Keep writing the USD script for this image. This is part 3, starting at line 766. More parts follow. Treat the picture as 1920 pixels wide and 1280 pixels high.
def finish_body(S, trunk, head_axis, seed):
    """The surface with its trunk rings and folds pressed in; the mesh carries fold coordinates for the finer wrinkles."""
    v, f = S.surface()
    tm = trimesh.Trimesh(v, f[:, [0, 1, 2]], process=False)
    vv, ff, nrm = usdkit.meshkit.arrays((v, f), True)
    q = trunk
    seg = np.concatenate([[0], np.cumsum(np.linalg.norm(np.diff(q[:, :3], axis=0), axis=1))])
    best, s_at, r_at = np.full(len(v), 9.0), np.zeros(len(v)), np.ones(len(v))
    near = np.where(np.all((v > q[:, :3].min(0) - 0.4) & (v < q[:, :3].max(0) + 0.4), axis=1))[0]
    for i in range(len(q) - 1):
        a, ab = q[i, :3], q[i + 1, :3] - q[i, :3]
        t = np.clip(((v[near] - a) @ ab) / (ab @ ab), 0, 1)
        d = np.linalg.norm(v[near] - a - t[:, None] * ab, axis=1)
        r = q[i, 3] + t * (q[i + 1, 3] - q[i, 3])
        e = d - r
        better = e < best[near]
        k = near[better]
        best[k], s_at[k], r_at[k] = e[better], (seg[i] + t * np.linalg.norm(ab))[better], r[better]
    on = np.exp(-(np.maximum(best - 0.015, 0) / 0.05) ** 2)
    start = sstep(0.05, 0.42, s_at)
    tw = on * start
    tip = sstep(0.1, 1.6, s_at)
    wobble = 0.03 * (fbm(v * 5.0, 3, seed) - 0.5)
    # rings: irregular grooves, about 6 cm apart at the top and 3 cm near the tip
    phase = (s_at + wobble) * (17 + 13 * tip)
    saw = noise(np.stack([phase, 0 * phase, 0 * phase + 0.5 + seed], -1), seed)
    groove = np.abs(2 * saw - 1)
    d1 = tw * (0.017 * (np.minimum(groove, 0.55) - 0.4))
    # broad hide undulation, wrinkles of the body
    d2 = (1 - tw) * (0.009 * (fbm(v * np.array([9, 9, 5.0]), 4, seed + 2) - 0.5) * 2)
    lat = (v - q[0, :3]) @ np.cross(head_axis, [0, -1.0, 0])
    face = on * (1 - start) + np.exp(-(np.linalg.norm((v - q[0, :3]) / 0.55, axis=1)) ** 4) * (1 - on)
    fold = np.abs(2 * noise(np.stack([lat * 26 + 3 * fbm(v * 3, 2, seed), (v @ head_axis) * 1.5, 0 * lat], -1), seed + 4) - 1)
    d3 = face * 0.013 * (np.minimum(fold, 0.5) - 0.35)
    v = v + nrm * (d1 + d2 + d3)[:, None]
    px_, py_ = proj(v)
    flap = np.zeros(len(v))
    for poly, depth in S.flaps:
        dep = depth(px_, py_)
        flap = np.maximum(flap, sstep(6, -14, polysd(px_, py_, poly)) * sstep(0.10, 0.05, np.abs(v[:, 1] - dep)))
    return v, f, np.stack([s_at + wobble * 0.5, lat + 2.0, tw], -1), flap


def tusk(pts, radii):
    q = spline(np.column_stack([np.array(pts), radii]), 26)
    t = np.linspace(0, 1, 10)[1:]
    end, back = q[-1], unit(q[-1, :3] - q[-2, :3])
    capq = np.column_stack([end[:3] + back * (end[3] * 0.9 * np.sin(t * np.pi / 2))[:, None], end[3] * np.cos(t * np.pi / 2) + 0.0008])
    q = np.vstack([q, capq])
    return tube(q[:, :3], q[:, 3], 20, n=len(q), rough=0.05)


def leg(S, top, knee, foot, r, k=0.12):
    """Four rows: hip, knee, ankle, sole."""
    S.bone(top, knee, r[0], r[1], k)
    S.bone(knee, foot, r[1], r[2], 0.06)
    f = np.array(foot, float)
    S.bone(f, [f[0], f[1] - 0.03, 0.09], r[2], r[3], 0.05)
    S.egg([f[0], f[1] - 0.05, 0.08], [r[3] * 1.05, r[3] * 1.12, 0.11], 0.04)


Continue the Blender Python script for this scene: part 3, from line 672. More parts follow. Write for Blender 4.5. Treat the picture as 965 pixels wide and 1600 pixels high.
——————————
YOUR GOAL
Using the listing above, pull out all lines that hold the word "More".

TASK OUTPUT
Keep writing the USD script for this image. This is part 3, starting at line 766. More parts follow. Treat the picture as 1920 pixels wide and 1280 pixels high.
Continue the Blender Python script for this scene: part 3, from line 672. More parts follow. Write for Blender 4.5. Treat the picture as 965 pixels wide and 1600 pixels high.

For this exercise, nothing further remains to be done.